Okazją do zorganizowania olimpiady był Dzień Walki z Dyskryminacją Osób Niepełnosprawnych. Na szczęście, jak mówi Dariusz Jankowski, przewodniczący lubińskiej rady miejskiej, a jednocześnie szef Stowarzyszenia „Równe Szanse”, dyskryminowanie osób niepełnosprawnych jest coraz rzadszym zjawiskiem.
– W naszym mieście ta dyskryminacja bardzo się zmniejszyła przez to, że osoby z niepełnosprawnością są często pokazywane w mediach. Wyszli już z tych swoich więzień w domach, są na warsztatach i są pokazywani. Są tacy sami, jak my. Opiekunowie już się nie wstydzą, że mają dziecko z niepełnosprawnością, ale najbardziej cieszę się, że młodzież nie pokazuje tych osób palcami, wskazując, że są inne – podkreśla Dariusz Jankowski.

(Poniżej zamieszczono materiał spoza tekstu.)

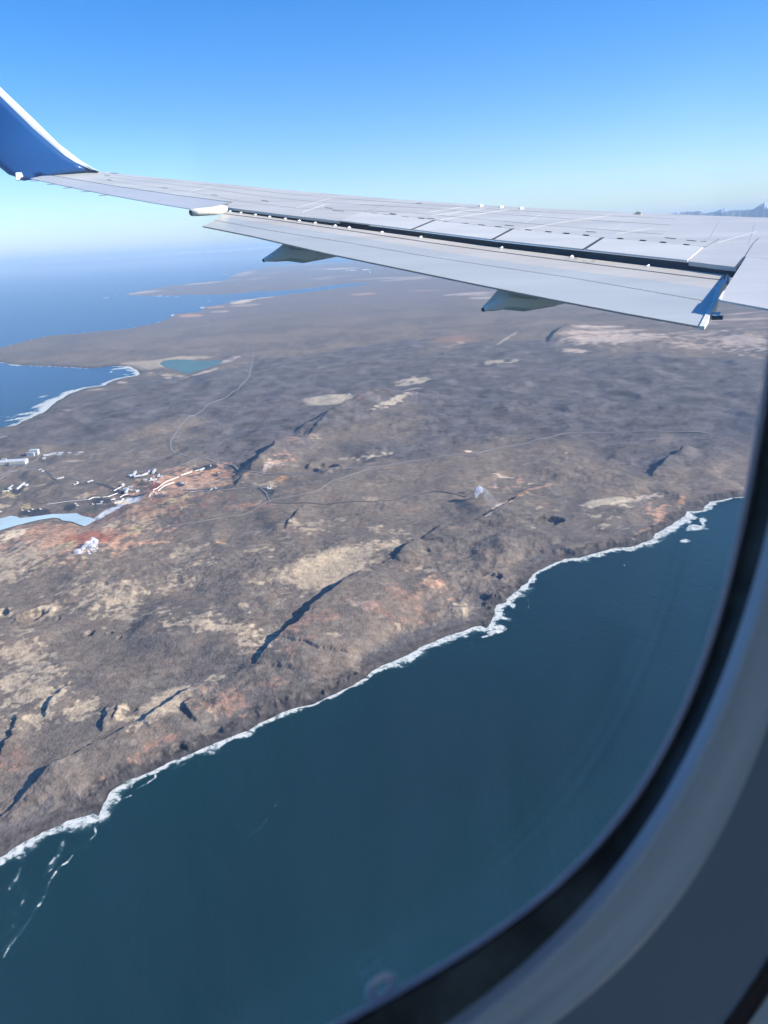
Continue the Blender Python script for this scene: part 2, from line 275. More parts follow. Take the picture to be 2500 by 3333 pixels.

Zawody zorganizowano pod patronatem starosty powiatu lubińskiego.
– W kalendarzu naszych imprez jest bardzo dużo zaplanowanych bądź już zrealizowanych imprez integracyjnych różne środowiska. Jednym z takich jest integracja dzieci i młodzieży z orzeczeniem o niepełnosprawności. Jest to dla nas priorytetem, by ich wspierać, bo wiemy, że to ogromna radość i satysfakcja dla uczestników tej olimpiady – zauważa Jadwiga Musiał, przewodnicząca rady powiatu lubińskiego.
Podczas konkurencji uczestników olimpiady wspierały piłkarki ręczne Zagłębia Lubin.
– To świetna inicjatywa dla całego miasta Lubin. To idealny sposób, by wzbudzać świadomość wśród nas, a także świetna zabawa dla tych dzieciaków. Takie spotkania są bardzo ważne, a my jesteśmy tutaj żeby pomóc i dodać uśmiechu temu wszystkiemu – podsumowuje Aneta Łabuda.
Dodajmy, że podczas dzisiejszej olimpiady zwycięzcami byli wszyscy, tym samym każdy z uczestników otrzymał złoty medal i upominki.